Finding a square root of a power series in terms of another power series

Question

I want to find a square root of a power series in the following way:

Let $$A(x)=a_0+a_1x+\cdots=\sum_{j\ge 0}a_jx^j\qquad \mathrm{and}\qquad B(x)=b_0+b_1x+\ldots=\sum_{i\ge 0}b_ix^i$$ such that $a_0>0$ and $b_0>0$ and $A=B^2$.

How can I express the coefficients $a_j$ in terms of $b_i$? I used the Cauchy product to get $a_j=\sum_{k=0}^jb_kb_{j-k}$, but have no idea how to continue.

Can someone help me out with finding a recursive relation between $a_j$ and $b_i$ with initial value for the sequence $(b_i)$?

Answer 1

From the Cauchy product, identify the coefficients by increasing powers.

$$b_0^2=a_0,\\ 2b_0b_1=a_1,\\ 2b_0b_2+b_1^2=a_2,\\ 2b_0b_3+2b_1b_2=a_3,\\ 2b_0b_4+2b_1b_3+b_2^2=a_4,\\ \cdots$$

Then $$b_0=\sqrt{a_0},\\ b_1=\frac{a_1}{2b_0},\\ b_2=\frac{a_2-b_1^2}{2b_0},\\ b_3=\frac{a_3-2b_1b_2}{2b_0},\\ b_4=\frac{a_4-b_2^2-2b_1b_3}{2b_0},\\ \cdots$$

Answer 2

There is no known closed form of $\{b_k\}_{k \in \mathbb{N}}$ in terms of $\{a_k\}_{k \in \mathbb{N}}$ in general.
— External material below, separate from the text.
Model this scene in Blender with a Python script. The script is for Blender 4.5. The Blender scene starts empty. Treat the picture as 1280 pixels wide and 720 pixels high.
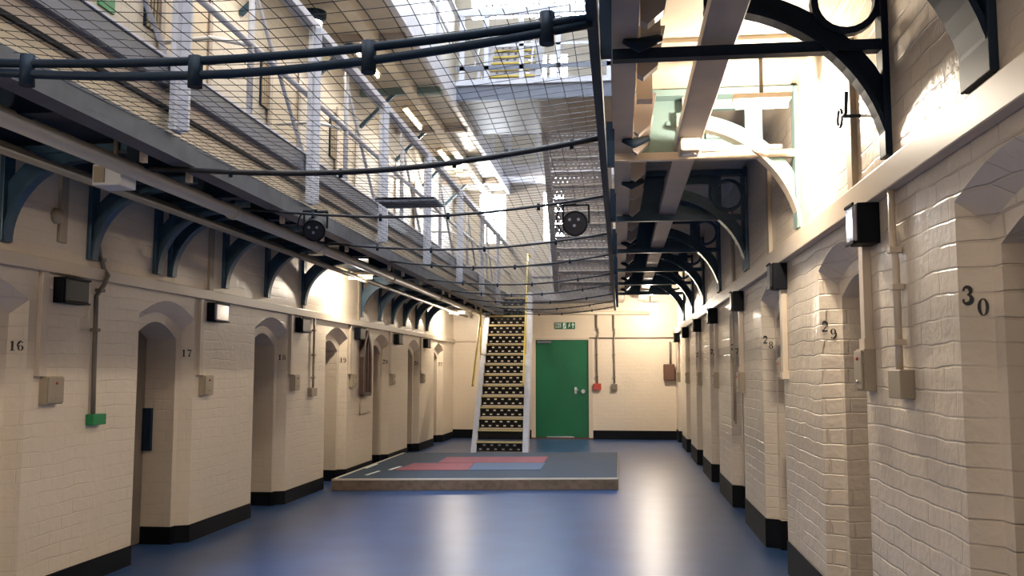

Some particular cases are remarkable.

• For $x \in \mathbb{R}$, we have $A=B^2$, with $$ A=e^x=\sum_{k=0}^{\infty} \frac{x^k}{k!},\quad B=\sqrt{e^x}=e^{\large\frac{x}2} = \sum_{k=0}^{\infty} \frac{x^k}{2^k k!}. \tag1$$
• For $|x|<1$, we have $A=B^2$, with $$ A=1+x,\quad B=\sqrt{1+x}=(1+x)^{1/2} = \sum_{k=0}^{\infty} \binom{1/2}{k}x^k \tag2$$ and generally, for $|x|<1$, $$ A=(1+x)^{2\alpha},\quad B=(1+x)^{\alpha} = \sum_{k=0}^{\infty} \binom{\alpha}{k}x^k \tag3$$ where $$ \binom{\alpha}{k}:=\frac{\alpha(\alpha-1)\ldots(\alpha-k+1)}{k!},\quad \alpha \in \mathbb{R}. \tag4$$

Answer 3

What you are asking for is a special case of Faa di Bruno's formula, which is a formula expressing the Taylor coefficients of the composition $f(g(x))$ of two functions in terms of the coefficients of the individual functions $f(t)$ and of $g(x)$. Your question is simply about the case where $f(t)=\sqrt{t}$, so just plug in that function into the formula.

Note that Faa di Bruno's formula is fairly complicated -- the $n$th coefficient of $f(g(x))$ is expressed as a sum over the $p(n)$ integer partitions of $n$. Since the number of partitions grows exponentially in $\sqrt{n}$, that can mean a lot of terms to process even for $n$ that's moderately large.

Answer 4

We can also use the convolution theorem in Fourier analysis $$\widehat{f*g} = \hat f \cdot \hat g,$$ where $*$ denotes convolution and $\cdot$ is the ordinary product.

We can do this because the product of any polynomial or power series corresponds to a discrete convolution of it's coefficients so it becomes a product once we step over into the Fourier domain.

Now what remains to solve $x^2 = c$ in the Fourier domain (for each Fourier coefficient). The trivial solution would just be to choose the same $x = \sqrt{c}$ for some suitable branch of the complex root function. And then lastly to perform the inverse-transform.